> **Aim of the task**: Wherever the string "follow" appears, copy the whole line.
------
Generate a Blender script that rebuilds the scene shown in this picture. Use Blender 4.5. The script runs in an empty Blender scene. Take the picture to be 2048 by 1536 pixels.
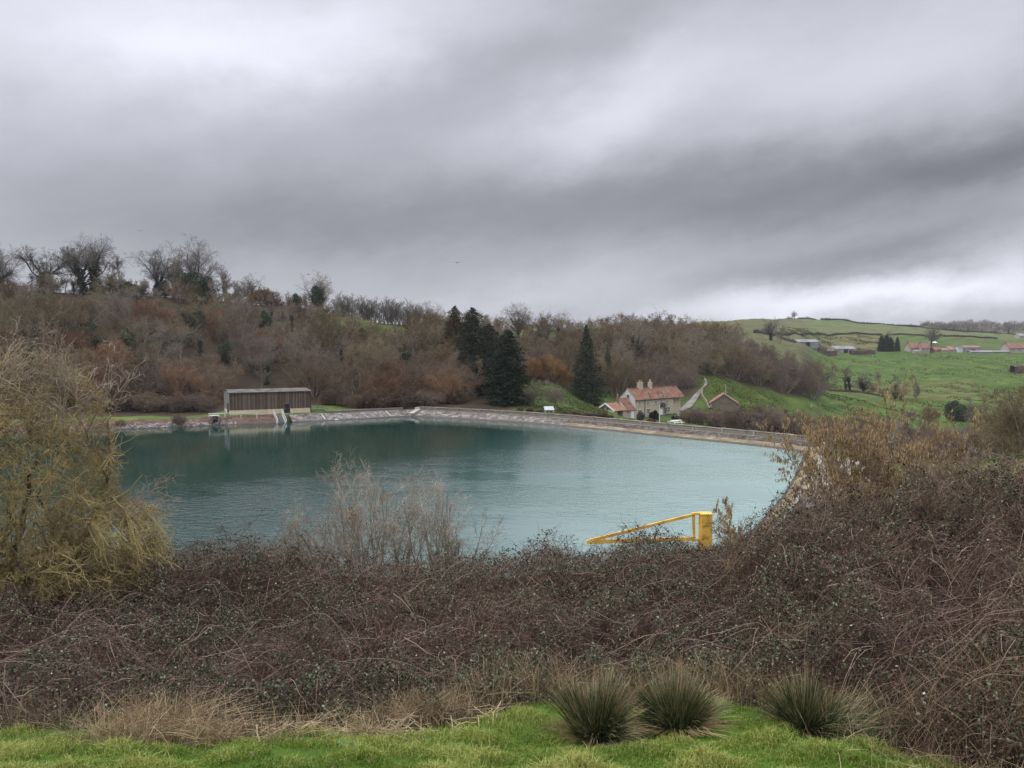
import bpy, math, random
import numpy as np
from math import radians, sin, cos, pi

# ---------------------------------------------------------------- camera, sky, sun, exposure
SC = bpy.context.scene
COL = SC.collection
F = 1577.0                       # focal length in pixels of the 2048 px wide photograph
EYE = 14.0                       # eye height above the water
TILT = math.atan(78.0 / F)       # camera looks slightly down
cam = bpy.data.cameras.new('camera')
cam.sensor_width = 36.0
cam.lens = 36.0 * F / 2048.0
cam.clip_start = 0.1
cam.clip_end = 12000
cam_ob = bpy.data.objects.new('camera', cam)
COL.objects.link(cam_ob)
cam_ob.location = (0, 0, EYE)
cam_ob.rotation_euler = (pi / 2 - TILT, 0, 0)
SC.camera = cam_ob

SUN_AZ, SUN_EL = radians(-78), radians(46)   # azimuth from +Y towards +X
world = bpy.data.worlds.new('World')
SC.world = world
world.use_nodes = True
WN, WL = world.node_tree.nodes, world.node_tree.links
WN.clear()

def wnode(t, **k):
    n = WN.new(t)
    for a, b in k.items():
        setattr(n, a, b)
    return n

def wmath(op, a, b=None, c=None, clamp=False):
    n = wnode('ShaderNodeMath', operation=op, use_clamp=clamp)
    for i, v in enumerate((a, b, c)):
        if v is None:
            continue
        if isinstance(v, (int, float)):
            n.inputs[i].default_value = v
        else:
            WL.new(v, n.inputs[i])
    return n.outputs[0]

w_out = wnode('ShaderNodeOutputWorld')
w_bg = wnode('ShaderNodeBackground')
w_bg.inputs['Strength'].default_value = 0.1
WL.new(w_bg.outputs[0], w_out.inputs[0])
w_sky = wnode('ShaderNodeTexSky', sky_type='NISHITA', sun_disc=False)
w_sky.sun_elevation = SUN_EL
w_sky.sun_rotation = SUN_AZ
w_tc = wnode('ShaderNodeTexCoord')
w_sep = wnode('ShaderNodeSeparateXYZ')
WL.new(w_tc.outputs['Generated'], w_sep.inputs[0])
w_az = wmath('ARCTAN2', w_sep.outputs[0], w_sep.outputs[1])
w_el = wmath('ARCSINE', w_sep.outputs[2])

def w_noise(scale, detail, sx, sy, rot, rough=0.55, off=0.0):
    cb = wnode('ShaderNodeCombineXYZ')
    WL.new(w_az, cb.inputs[0]); WL.new(w_el, cb.inputs[1]); cb.inputs[2].default_value = off
    vr = wnode('ShaderNodeVectorRotate', rotation_type='Z_AXIS')
    WL.new(cb.outputs[0], vr.inputs['Vector']); vr.inputs['Angle'].default_value = rot
    vm = wnode('ShaderNodeVectorMath', operation='MULTIPLY')
    WL.new(vr.outputs[0], vm.inputs[0]); vm.inputs[1].default_value = (sx, sy, 1)
    nz = wnode('ShaderNodeTexNoise')
    WL.new(vm.outputs[0], nz.inputs['Vector'])
    nz.inputs['Scale'].default_value = scale
    nz.inputs['Detail'].default_value = detail
    nz.inputs['Roughness'].default_value = rough
    return wmath('SUBTRACT', nz.outputs['Fac'], 0.5)

# slow warp makes the cloud edges ragged
warp1 = w_noise(5.0, 8, 1, 1.8, -0.15, 0.6)
warp2 = w_noise(5.0, 8, 1, 1.8, -0.15, 0.6, off=7.3)
az_w = wmath('MULTIPLY_ADD', warp1, 0.22, w_az)
el_w = wmath('MULTIPLY_ADD', warp2, 0.10, w_el)
w_cb = wnode('ShaderNodeCombineXYZ')
WL.new(az_w, w_cb.inputs[0]); WL.new(el_w, w_cb.inputs[1])

def blob(px, py, sx, sy, rot, amp):
    """a soft cloud bank: centre as a direction, half widths as angles"""
    az = math.atan((px - 1024) / F)
    el = math.atan((690 - py) / F * math.cos(az))
    s = wnode('ShaderNodeVectorMath', operation='SUBTRACT')
    WL.new(w_cb.outputs[0], s.inputs[0]); s.inputs[1].default_value = (az, el, 0)
    r = wnode('ShaderNodeVectorRotate', rotation_type='Z_AXIS')
    WL.new(s.outputs[0], r.inputs['Vector']); r.inputs['Angle'].default_value = -radians(rot)
    m = wnode('ShaderNodeVectorMath', operation='MULTIPLY')
    WL.new(r.outputs[0], m.inputs[0]); m.inputs[1].default_value = (F / sx, F / sy, 0)
    d = wnode('ShaderNodeVectorMath', operation='DOT_PRODUCT')
    WL.new(m.outputs[0], d.inputs[0]); WL.new(m.outputs[0], d.inputs[1])
    e = wmath('POWER', 2.718, wmath('MULTIPLY', d.outputs['Value'], -1.0))
    return wmath('MULTIPLY', e, amp)

lum = wmath('MULTIPLY_ADD', w_noise(4.0, 7, 1, 2.6, -0.16, 0.5, 3.1), 0.085, 0.475)
lum = wmath('MULTIPLY_ADD', w_noise(11.0, 6, 1, 3.0, -0.2, 0.55, 5.1), 0.075, lum)
for bl in (
    (300, 50, 500, 140, 3, .33), (420, 110, 220, 60, 5, .12), (760, 60, 260, 60, 20, .12), (60, 300, 250, 120, 0, .02),
    (1210, 232, 240, 70, 20, .17), (1740, 125, 400, 100, 12, .20), (1330, 170, 260, 65, 22, .07),
    (760, 270, 330, 70, 18, -.03), (1040, 120, 330, 55, 18, -.06), (980, 10, 200, 60, 0, .03),
    (900, 430, 640, 75, 7, -.17), (1640, 380, 520, 75, 9, -.19), (2050, 310, 260, 60, 12, -.13),
    (1780, 505, 420, 42, 7, -.19), (1780, 596, 450, 36, 2, .46), (2150, 470, 170, 40, 8, .16),
    (1050, 590, 420, 34, 8, .10), (330, 390, 420, 80, 0, -.09), (600, 560, 400, 40, 2, .02),
    (1150, 615, 160, 20, 4, -.06)):
    lum = wmath('ADD', lum, blob(*bl))
# brighter cloud deck overhead, out of the frame
hi = wnode('ShaderNodeMapRange', interpolation_type='SMOOTHSTEP')
WL.new(w_el, hi.inputs['Value'])
hi.inputs['From Min'].default_value = 0.44; hi.inputs['From Max'].default_value = 0.9
hi.inputs['To Min'].default_value = 0.0; hi.inputs['To Max'].default_value = 1.5
lum = wmath('ADD', lum, hi.outputs[0])
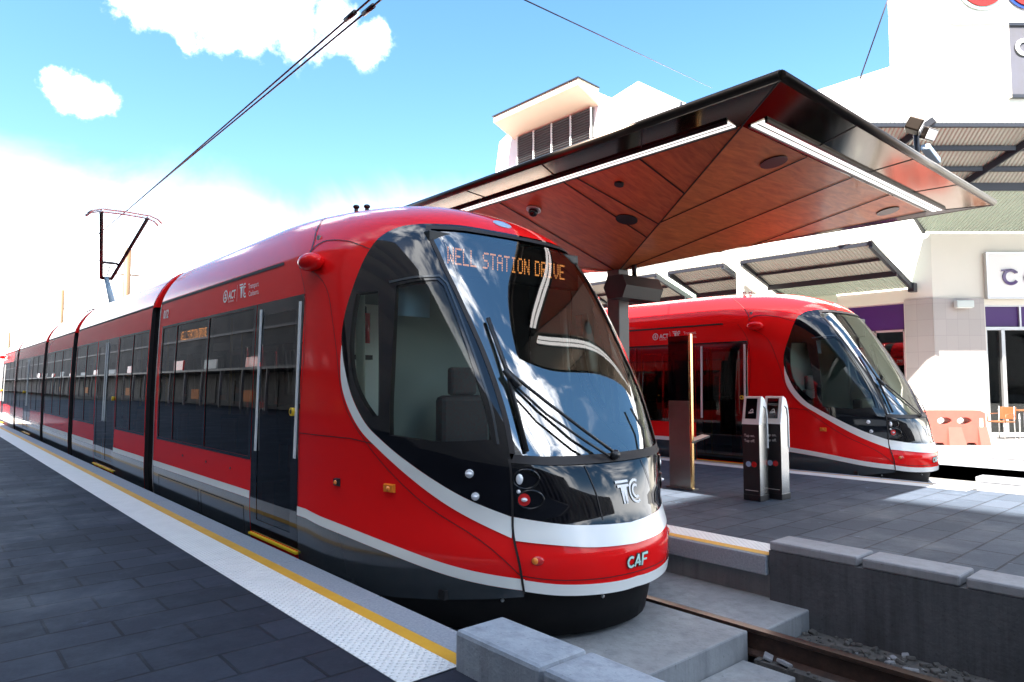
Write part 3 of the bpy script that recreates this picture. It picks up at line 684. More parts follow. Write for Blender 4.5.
    mb=MB();mb.box(-1.06,-.74,1.40,1.42,1.86,2.12);mb.build('sun_blind',M['blind'],root)
    mb=MB();mb.box(-1.05,1.05,.75,2.38,-.06,0);mb.build('cab_floor',M['matblack'],root)
    for sx in(-1,1):
        mb=MB();mb.tube([(sx*1.14,1.72,.95),(sx*1.12,1.80,2.1)],.035,10);mb.build('pillar',M['lining'],root)
def build_module(root,ya,yb,panes,doors):
    f=side0
    for sd in(-1,1):
        holes=[];flank(root,f,False,ya,yb,panes,doors,sd,holes)
        o=[(sd*ya,-.22),(sd*yb,-.22),(sd*yb,HT),(sd*ya,HT)]
        patch('module_body',f,o,holes,[M['red'],M['lining'],M['seam']],root,0,.11,.11,.05)
    mb=MB();roof_cap(mb,f,[ya,yb]);mb.build('roof',M['red'],root)
def build_gangway(root,ya,yb):
    mb=MB();zs=[-.2+.1*i for i in range(26)]+[2.45,2.6,2.75,2.88,2.96,3.0];n=8
    for a,b,m0 in((0,1,0),):
        rows=[]
        ys=[ya+(yb-ya)*k/n for k in range(n+1)]
        for k,y in enumerate(ys):
            ins=.05+(.03 if k%2 else 0)
            prof=[(-(W(z)-ins),z) for z in zs]+[((W(z)-ins),z) for z in zs[::-1]];rows.append([(x,y,z) for x,z in prof])
        m=len(rows[0])
        for k in range(n):
            for i in range(m-1):
                z=(rows[k][i][2]+rows[k][i+1][2])/2
                mb.add([rows[k][i],rows[k][i+1],rows[k+1][i+1],rows[k+1][i]],[(0,1,2,3)],0)
    g=mb.build('gangway_bellows',M['rubber'],root)
    # red hood over the joint
    mb=MB();zz=[2.40,2.42,2.48,2.55,2.62,2.68,2.73,2.78,2.83,2.88,2.92,2.96,2.99,3.02,3.04,3.05]
    prof=[(-(W(z)-.004),z-.004) for z in zz]+[((W(z)-.004),z-.004) for z in zz[::-1]];m=len(prof)
    inner=[(x*.80,2.40+(z-2.40)*.80) for x,z in prof]
    vs=[(x,yb-.16,z) for x,z in inner]+[(x,yb-.15,z) for x,z in prof]+[(x,yb+.004,z) for x,z in prof]
    mb.add(vs[:2*m],[(i,i+1,m+i+1,m+i) for i in range(m-1)],0,False);mb.add(vs[m:],[(i,i+1,m+i+1,m+i) for i in range(m-1)],0,True);mb.build('gangway_hood',M['red'],g)
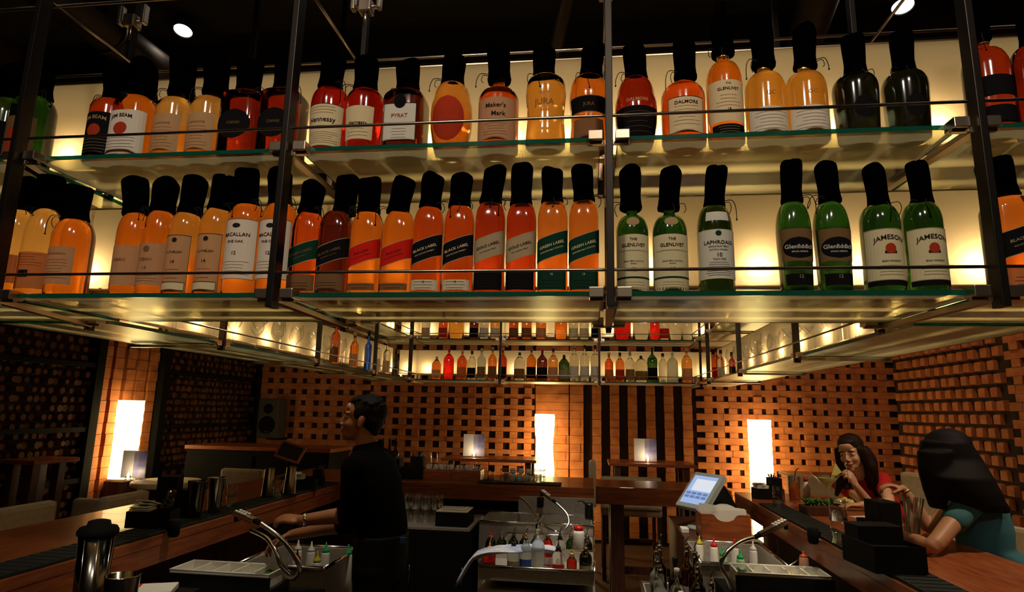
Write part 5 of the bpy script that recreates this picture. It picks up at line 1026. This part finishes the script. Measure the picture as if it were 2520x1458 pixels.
mb.box((-a, -b, 0), (a, b, .006)); mb.box((-a, -b, .006), (a, -b+.005, h)); mb.box((-a, b-.005, .006), (a, b, h)); mb.box((-a, -b+.005, .006), (-a+.005, b-.005, h)); mb.box((a-.005, -b+.005, .006), (a, b-.005, h)); mb.build('box', 'black', t); MB().box((-a+.01, .0, .008), (a-.01, b-.008, .155), .003).build('rear_pocket', 'black', t); MB().box((-a+.012, -b+.012, .008), (a-.012, -.01, .085), .003).build('black_napkins', 'black', t)
p = onr(2262, 1345); t = E('straw_glass', 'glass full of clear straws beside the tall black caddy', 'glass', (p.x+.02, p.y+.10, ZC)); MB().lathe([(.032, 0), (.042, .12), (.040, .12), (.03, .008), (.001, .008)], 20).build('glass', 'clear', t); mb = MB()
for i in range(18): a_ = random.random()*6.28; mb.cyl((.02*cos(a_), .02*sin(a_), .01), (.045*cos(a_)+.02, .045*sin(a_), .21), .003, n=6)
mb.build('straws', 'frost', t, kind='stuff')
p = onr(2105, 1352); t = E('salt_shaker', 'small white shaker between the stacked tumblers and the black caddy', 'shaker', (p.x, p.y+.05, ZM)); MB().lathe([(.016, 0), (.018, .05), (.012, .065)], 16).build('body', 'plastic_white', t); MB().lathe([(.013, .065), (.014, .08), (.008, .088)], 16).build('cap', 'steel', t)
# ================================================================ people
mat('skin_brown', (.36, .14, .06), .5); mat('skin_light', (.62, .34, .2), .5); mat('skin_tan', (.48, .24, .13), .5)
mat('hair_black', (.004, .003, .003), .7, spec=.15); mat('hair_brown', (.018, .008, .006), .6, spec=.2); mat('shirt_black', (.0025, .0025, .003), .95, spec=.05); mat('tee_blue', (.035, .14, .17), .85); mat('tee_red', (.5, .012, .012), .8)
mat('eye_white', (.7, .66, .6), .3); mat('eye_dark', (.015, .008, .005), .2); mat('lip', (.35, .07, .05), .5); mat('jeans', (.03, .04, .07), .85)
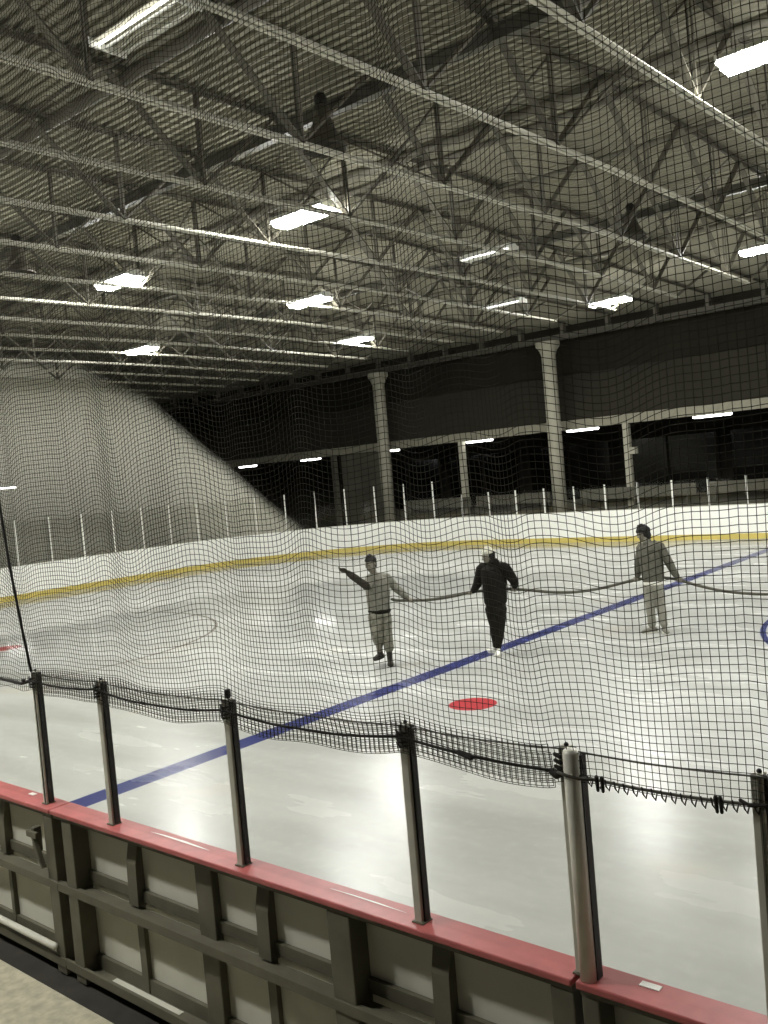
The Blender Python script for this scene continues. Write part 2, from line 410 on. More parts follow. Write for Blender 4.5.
------
> **Written response**:
Write part 3 of the bpy script that recreates this picture. It picks up at line 684. More parts follow. Write for Blender 4.5.
The Blender Python script for this scene continues. Write part 2, from line 410 on. More parts follow. Write for Blender 4.5.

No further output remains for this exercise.